El encuentro con los otros / La vida literaria
Durante gran parte de mi vida como escritor, me mantuve voluntariamente al margen de la relación con los otros, no tuve vida literaria, me concentré exclusivamente en escribir; desde 1990, cuando retomé la escritura literaria, hasta la publicación de Grito y realidad, en 2008, transcurrieron dieciocho años de escritura y silencio; sin embargo, a partir de 2008, las cosas cambiaron, la obra acumulada durante esos dieciocho años, comenzó a salir a la luz y, con los libros, mi persona se expuso irremediablemente.
Todos saben que me gusta luchar por mis libros –hasta donde mis fuerzas y mis posibilidades lleguen–, todos mis editores saben que hago todo lo que esté en mi mano para dar a mis libros todo el recorrido que creo que se merecen, como “hijos de mi ingenio” que son. Mis editores, por lo común, no han podido o no pueden hacer grandes alardes difusores; en la mayoría de los casos, bastante hacen con mantener sus editoriales en pie y funcionando en una realidad tan hostil, como la española, para el libro y la lectura, en general.
El hecho de que, hasta ahora, hasta este justo momento en que he abierto la ventana al mundo virtual que es esta página web; el hecho de que, en todos estos años de exposición pública, sin embargo, haya renunciado a mi presencia en las redes sociales –y en Internet, en general– me ha obligado al viaje y a la presencia física en encuentros de escritores y editores, en ferias, festivales y las habituales presentaciones de cada una de mis obras publicadas, algo que no me ha costado, ni me cuesta hacer, y con la que disfruto, porque, al contrario que otros, el viaje, el encuentro con el lector, sobre todo con el tipo de lector al que me dirijo, me gusta; además de que, en la mayor parte de los casos esas presentaciones son, en realidad, una excusa para verme con gente, compañeros y compañeras, con la que no me vería, si no fuese en tales ocasiones.
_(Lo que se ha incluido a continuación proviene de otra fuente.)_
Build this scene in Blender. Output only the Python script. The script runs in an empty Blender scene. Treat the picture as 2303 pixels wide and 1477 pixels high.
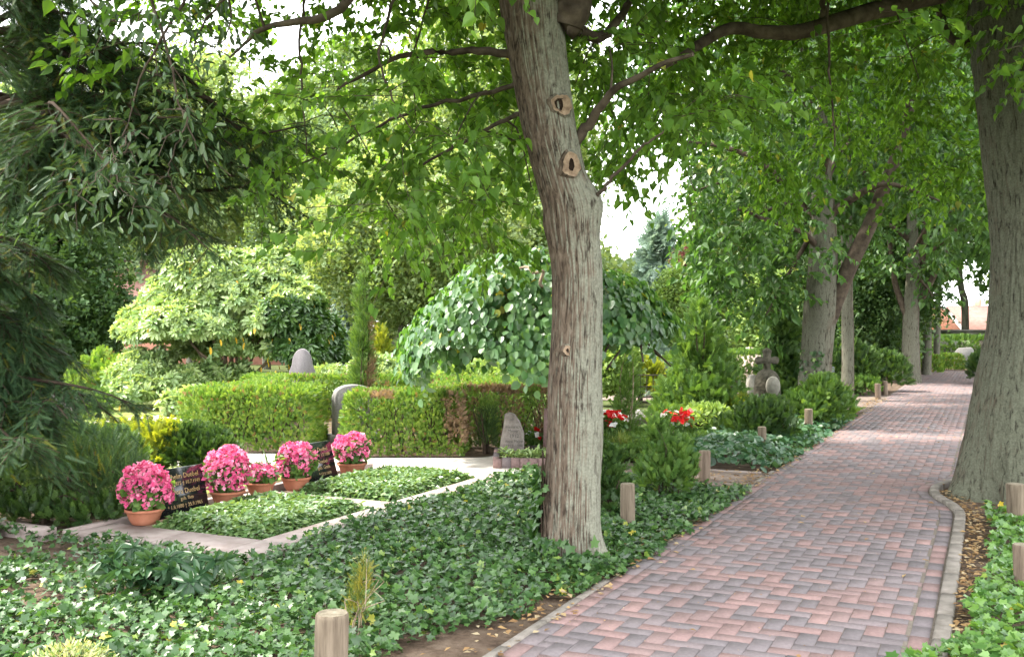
import bpy, math, numpy as np
from mathutils import Vector
rng = np.random.default_rng(11)
S = bpy.context.scene
C = S.collection
F, H, CX, CY = 2250., 1.6, 1151.5, 738.5          # focal length and centre of the photograph in its own pixels, eye height
def G(px, py, z=0.):
    d = F*(H-z)/(py-CY); return np.array([(px-CX)/F*d, d, z])
def W(px, py, d):
    px, py, d = np.broadcast_arrays(np.asarray(px, float), np.asarray(py, float), np.asarray(d, float)); return np.stack([(px-CX)/F*d, d, H-(py-CY)/F*d], -1)
def pix(p): return CX+F*p[..., 0]/p[..., 1], CY+F*(H-p[..., 2])/p[..., 1]
def nrm(v): return v/np.maximum(np.linalg.norm(v, axis=-1, keepdims=True), 1e-9)
def rdir(n):
    return nrm(rng.normal(size=(n, 3)))
def vnoise(p, seed=0):
    p = np.asarray(p, float); i = np.floor(p).astype(np.int64); f = p-i; f = f*f*(3-2*f)
    def h(a, b, c):
        n = (a*374761393+b*668265263+c*1274126177+seed*974711) & 0xffffffff
        n = ((n ^ (n >> 13))*1103515245) & 0xffffffff
        n = ((n ^ (n >> 16))*2246822519) & 0xffffffff
        return ((n ^ (n >> 15)) & 0xffffff)/float(0xffffff)
    x, y, z = i[..., 0], i[..., 1], i[..., 2]; fx, fy, fz = f[..., 0], f[..., 1], f[..., 2]
    r = 0
    for dx in (0, 1):
        for dy in (0, 1):
            for dz in (0, 1):
                r = r+h(x+dx, y+dy, z+dz)*(fx if dx else 1-fx)*(fy if dy else 1-fy)*(fz if dz else 1-fz)
    return r
# ---------------------------------------------------------------- objects
BASE = {}
def tag(o, label=None, cat=None, group=None, kind=None):
    if label: o['label'] = label
    if cat: o['category'] = cat
    if group: o['group'] = group
    if kind: o['kind'] = kind
    return o
def thing(name, label, cat, loc=(0, 0, 0), group=None):
    o = bpy.data.objects.new(name, None); C.objects.link(o); o.location = loc; o.empty_display_size = .1
    BASE[o.name] = np.array(loc, float)
    return tag(o, label, cat, group)
def copy_tree(o, parent=None):
    c = o.copy(); C.objects.link(c); c.parent = parent
    for ch in o.children: copy_tree(ch, c)
    return c
class MB:
    def __init__(s): s.v = []; s.l = []; s.n = []; s.r = []; s.m = []; s.k = 0
    def add(s, v, faces, r=.5, m=0):
        v = np.asarray(v, float).reshape(-1, 3)
        if isinstance(faces, np.ndarray):
            l = faces.ravel(); n = np.full(len(faces), faces.shape[1])
        else:
            l = np.concatenate([np.asarray(f) for f in faces]); n = np.array([len(f) for f in faces])
        s.v.append(v); s.l.append(l.astype(np.int64)+s.k); s.n.append(n); s.k += len(v)
        s.r.append(np.broadcast_to(np.asarray(r, float), (len(n),))); s.m.append(np.full(len(n), m)); return s
    def build(s, name, mats, parent=None, smooth=False, loc=None):
        v = np.concatenate(s.v); l = np.concatenate(s.l); n = np.concatenate(s.n)
        b = np.zeros(3)
        if parent is not None: b = BASE[parent.name]
        elif loc is not None: b = np.asarray(loc, float)
        v = v-b
        me = bpy.data.meshes.new(name)
        me.vertices.add(len(v)); me.vertices.foreach_set('co', v.ravel().astype(np.float32))
        me.loops.add(len(l)); me.loops.foreach_set('vertex_index', l.astype(np.int32))
        me.polygons.add(len(n)); me.polygons.foreach_set('loop_start', np.concatenate([[0], np.cumsum(n)[:-1]]).astype(np.int32))
        me.update(calc_edges=True)
        if smooth: me.polygons.foreach_set('use_smooth', np.ones(len(n), bool))
        if not isinstance(mats, (list, tuple)): mats = [mats]
        for m in mats: me.materials.append(m)
        if len(mats) > 1: me.polygons.foreach_set('material_index', np.concatenate(s.m).astype(np.int32))
        a = me.attributes.new('rnd', 'FLOAT', 'FACE'); a.data.foreach_set('value', np.concatenate(s.r).astype(np.float32))
        me.validate()
        o = bpy.data.objects.new(name, me); C.objects.link(o)
        if parent is not None: o.parent = parent; BASE[o.name] = b
        elif loc is not None: o.location = loc; BASE[o.name] = b
        else: BASE[o.name] = b
        return o
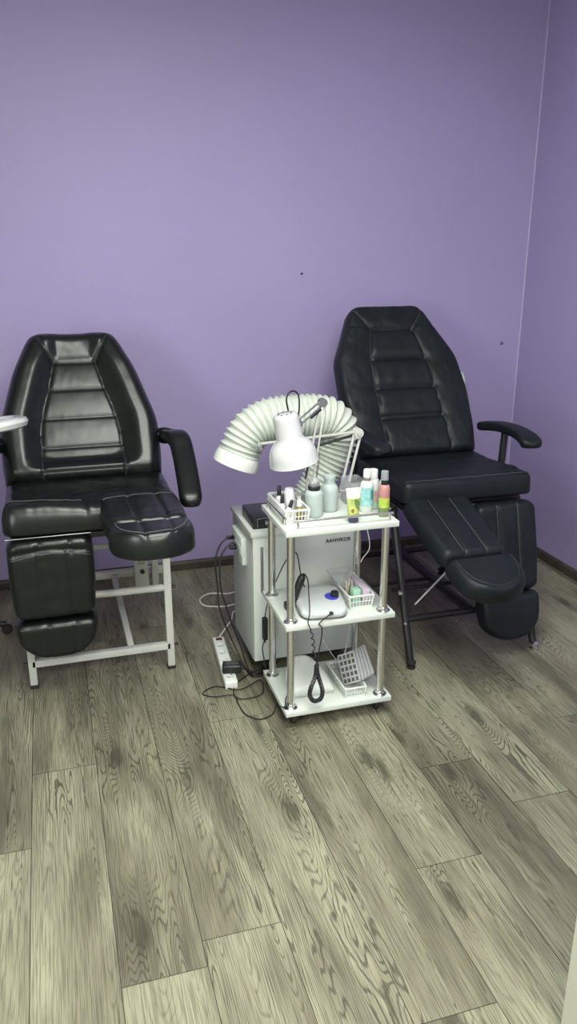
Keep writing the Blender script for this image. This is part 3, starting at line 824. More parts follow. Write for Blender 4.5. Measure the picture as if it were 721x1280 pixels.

Siempre he odiado las ferias del libro, me parecía ridículo lo de las casetas con un tipo dentro esperando a que alguien se acerque a mirarlo con ciertos gestos ambivalentes, que lo mismo valen para expresar una cierta y vaga admiración que, por el contrario, suponen una forma de decir: pero este tipo qué hace ahí metido. Y todo dispuesto, me parecía, al modo de las jaulas de la vieja Casa de Fieras del Retiro, en el Madrid de mi infancia.
Sin embargo, con el tiempo, me he dado cuenta de que esas jaulas de casa de fieras tienen su sentido, tanto para los editores, como para los lectores, pero también, incluso, para los escritores que, como yo, no concitamos grandes arremolinamientos a nuestro alrededor. En esas casetas y en toda la variada gama de encuentros con lectores que un escritor tiene, ya sea en grandes o pequeñas librerías, en centros comerciales o en bibliotecas públicas, en casas de cultura municipales, en jornadas y festivales nacionales e internacionales o en modestos talleres de lectura, en medio de las aceras o en los maravillosos baretos literarios en los que he leído y recitado, ya sea ante más de quinientas personas o ante media docena –da igual–, he tenido la suerte de dar, una y otra vez, con maravillosos lectores imprevistos, que me han regalado, en cada ocasión, razones suficientes para seguir escribiendo, y viajando y presentando y luchando por cada uno de mis libros, hasta donde pueda. En un mundo, además, en el que la presencia y el encuentro físico real se están sustituyendo por las relaciones virtuales, a través de toda clase de pantallas y pantallitas, el encuentro personal ha devenido, creo, en un acto militante y vindicativo de las auténticas relaciones humanas.